*RECORDED INFORMATION*.

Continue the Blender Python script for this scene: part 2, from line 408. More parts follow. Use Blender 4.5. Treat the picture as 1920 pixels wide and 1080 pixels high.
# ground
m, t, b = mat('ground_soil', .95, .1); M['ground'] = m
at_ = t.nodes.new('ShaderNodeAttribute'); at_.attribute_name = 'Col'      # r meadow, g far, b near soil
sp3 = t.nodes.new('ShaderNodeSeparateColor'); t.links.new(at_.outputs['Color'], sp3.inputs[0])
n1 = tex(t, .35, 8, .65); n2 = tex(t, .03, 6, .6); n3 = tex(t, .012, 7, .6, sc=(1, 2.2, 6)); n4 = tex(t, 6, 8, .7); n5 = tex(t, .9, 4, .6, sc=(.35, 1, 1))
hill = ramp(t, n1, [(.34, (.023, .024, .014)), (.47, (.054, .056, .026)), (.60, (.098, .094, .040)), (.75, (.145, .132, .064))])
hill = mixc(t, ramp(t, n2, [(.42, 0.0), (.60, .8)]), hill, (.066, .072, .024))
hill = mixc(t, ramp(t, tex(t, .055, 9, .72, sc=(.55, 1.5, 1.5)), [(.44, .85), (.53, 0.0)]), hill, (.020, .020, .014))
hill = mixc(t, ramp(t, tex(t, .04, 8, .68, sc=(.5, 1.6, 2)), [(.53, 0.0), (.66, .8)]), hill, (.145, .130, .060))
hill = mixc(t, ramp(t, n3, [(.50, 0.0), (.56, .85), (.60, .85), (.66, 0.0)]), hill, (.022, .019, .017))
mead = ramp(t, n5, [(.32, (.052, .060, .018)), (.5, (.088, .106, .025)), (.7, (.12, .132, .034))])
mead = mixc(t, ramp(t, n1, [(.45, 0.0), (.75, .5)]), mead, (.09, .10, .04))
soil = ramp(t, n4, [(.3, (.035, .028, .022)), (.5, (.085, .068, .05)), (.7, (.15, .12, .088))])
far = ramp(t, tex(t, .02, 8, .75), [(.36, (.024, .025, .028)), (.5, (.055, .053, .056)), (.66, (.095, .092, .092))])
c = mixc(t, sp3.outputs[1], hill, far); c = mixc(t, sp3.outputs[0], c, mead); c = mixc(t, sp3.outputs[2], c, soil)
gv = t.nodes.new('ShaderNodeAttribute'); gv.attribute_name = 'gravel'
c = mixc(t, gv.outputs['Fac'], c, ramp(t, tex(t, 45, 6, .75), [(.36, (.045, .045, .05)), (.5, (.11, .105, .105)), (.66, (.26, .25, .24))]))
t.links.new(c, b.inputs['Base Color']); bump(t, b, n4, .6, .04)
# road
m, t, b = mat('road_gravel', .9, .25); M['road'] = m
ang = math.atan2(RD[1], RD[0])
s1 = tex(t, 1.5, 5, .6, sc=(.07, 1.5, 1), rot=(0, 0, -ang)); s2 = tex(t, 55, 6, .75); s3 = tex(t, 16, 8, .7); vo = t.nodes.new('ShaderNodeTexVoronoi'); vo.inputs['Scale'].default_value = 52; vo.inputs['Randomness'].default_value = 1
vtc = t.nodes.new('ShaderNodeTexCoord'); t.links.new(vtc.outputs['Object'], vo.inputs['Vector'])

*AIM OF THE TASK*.
Retype the material above, line by line, exactly.

*RESULT FOR THIS EXERCISE*.
Continue the Blender Python script for this scene: part 2, from line 408. More parts follow. Use Blender 4.5. Treat the picture as 1920 pixels wide and 1080 pixels high.
# ground
m, t, b = mat('ground_soil', .95, .1); M['ground'] = m
at_ = t.nodes.new('ShaderNodeAttribute'); at_.attribute_name = 'Col'      # r meadow, g far, b near soil
sp3 = t.nodes.new('ShaderNodeSeparateColor'); t.links.new(at_.outputs['Color'], sp3.inputs[0])
n1 = tex(t, .35, 8, .65); n2 = tex(t, .03, 6, .6); n3 = tex(t, .012, 7, .6, sc=(1, 2.2, 6)); n4 = tex(t, 6, 8, .7); n5 = tex(t, .9, 4, .6, sc=(.35, 1, 1))
hill = ramp(t, n1, [(.34, (.023, .024, .014)), (.47, (.054, .056, .026)), (.60, (.098, .094, .040)), (.75, (.145, .132, .064))])
hill = mixc(t, ramp(t, n2, [(.42, 0.0), (.60, .8)]), hill, (.066, .072, .024))
hill = mixc(t, ramp(t, tex(t, .055, 9, .72, sc=(.55, 1.5, 1.5)), [(.44, .85), (.53, 0.0)]), hill, (.020, .020, .014))
hill = mixc(t, ramp(t, tex(t, .04, 8, .68, sc=(.5, 1.6, 2)), [(.53, 0.0), (.66, .8)]), hill, (.145, .130, .060))
hill = mixc(t, ramp(t, n3, [(.50, 0.0), (.56, .85), (.60, .85), (.66, 0.0)]), hill, (.022, .019, .017))
mead = ramp(t, n5, [(.32, (.052, .060, .018)), (.5, (.088, .106, .025)), (.7, (.12, .132, .034))])
mead = mixc(t, ramp(t, n1, [(.45, 0.0), (.75, .5)]), mead, (.09, .10, .04))
soil = ramp(t, n4, [(.3, (.035, .028, .022)), (.5, (.085, .068, .05)), (.7, (.15, .12, .088))])
far = ramp(t, tex(t, .02, 8, .75), [(.36, (.024, .025, .028)), (.5, (.055, .053, .056)), (.66, (.095, .092, .092))])
c = mixc(t, sp3.outputs[1], hill, far); c = mixc(t, sp3.outputs[0], c, mead); c = mixc(t, sp3.outputs[2], c, soil)
gv = t.nodes.new('ShaderNodeAttribute'); gv.attribute_name = 'gravel'
c = mixc(t, gv.outputs['Fac'], c, ramp(t, tex(t, 45, 6, .75), [(.36, (.045, .045, .05)), (.5, (.11, .105, .105)), (.66, (.26, .25, .24))]))
t.links.new(c, b.inputs['Base Color']); bump(t, b, n4, .6, .04)
# road
m, t, b = mat('road_gravel', .9, .25); M['road'] = m
ang = math.atan2(RD[1], RD[0])
s1 = tex(t, 1.5, 5, .6, sc=(.07, 1.5, 1), rot=(0, 0, -ang)); s2 = tex(t, 55, 6, .75); s3 = tex(t, 16, 8, .7); vo = t.nodes.new('ShaderNodeTexVoronoi'); vo.inputs['Scale'].default_value = 52; vo.inputs['Randomness'].default_value = 1
vtc = t.nodes.new('ShaderNodeTexCoord'); t.links.new(vtc.outputs['Object'], vo.inputs['Vector'])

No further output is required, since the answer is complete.